Jestem przeciwna temu, żeby interes polityczny dominował nad interesem narodu – mówiła rozmówczyni Jacka Nizinkiewicza.
Jolanta Turczynowicz-Kieryłło, mecenas i była szefowa kampanii wyborczej Andrzeja Dudy, zapytana o to czy odda głos w majowych wyborach prezydenckich, odpowiedziała, że organizacja takich wyborów w maju jest trudna technicznie.
Zapoznałam się z opinią PKW na ten temat, a druga sprawa to gwarancja tego, czy wybory będą demokratyczne, a na razie takiej gwarancji nie ma – podkreślała mecenas.
Zdaniem byłej szefowej kampanii Andrzeja Dudy, by takie wybory mogły się odbyć, potrzebny byłby konsensus wszystkich sił politycznych, które wystawiły swoich kandydatów.
Są też inni kandydaci, o których się nie mówi, którzy reprezentują środowiska biznesu i religii. Wszystkie te środowiska są zainteresowane przeprowadzeniem wyborów prezydenckich. Myślę, że ich głosu należałoby wysłuchać i się nad nim zastanowić – mówiła była szefowa kampanii wyborczej Andrzeja Dudy.

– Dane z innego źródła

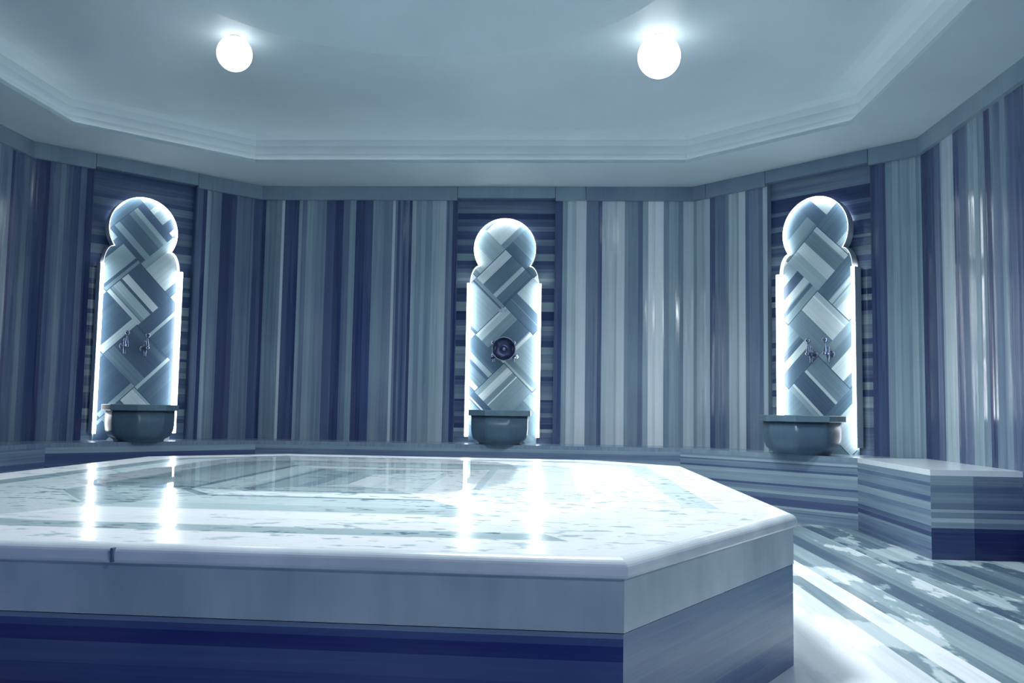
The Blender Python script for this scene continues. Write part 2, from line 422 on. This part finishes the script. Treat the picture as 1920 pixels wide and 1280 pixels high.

Jolanta Turczynowicz-Kieryłło odniosła się również do pełnienia funkcji prezydenta przez głowę państwa. - Uważam, że prezydent powinien otworzyć się na centrum i także na propozycje, które kierują inne środowiska, bo tylko wtedy może być niezależnym i silnym prezydentem. Idea prezydentury wszystkich Polaków, wymaga takiego kompromisu – oceniła mecenas.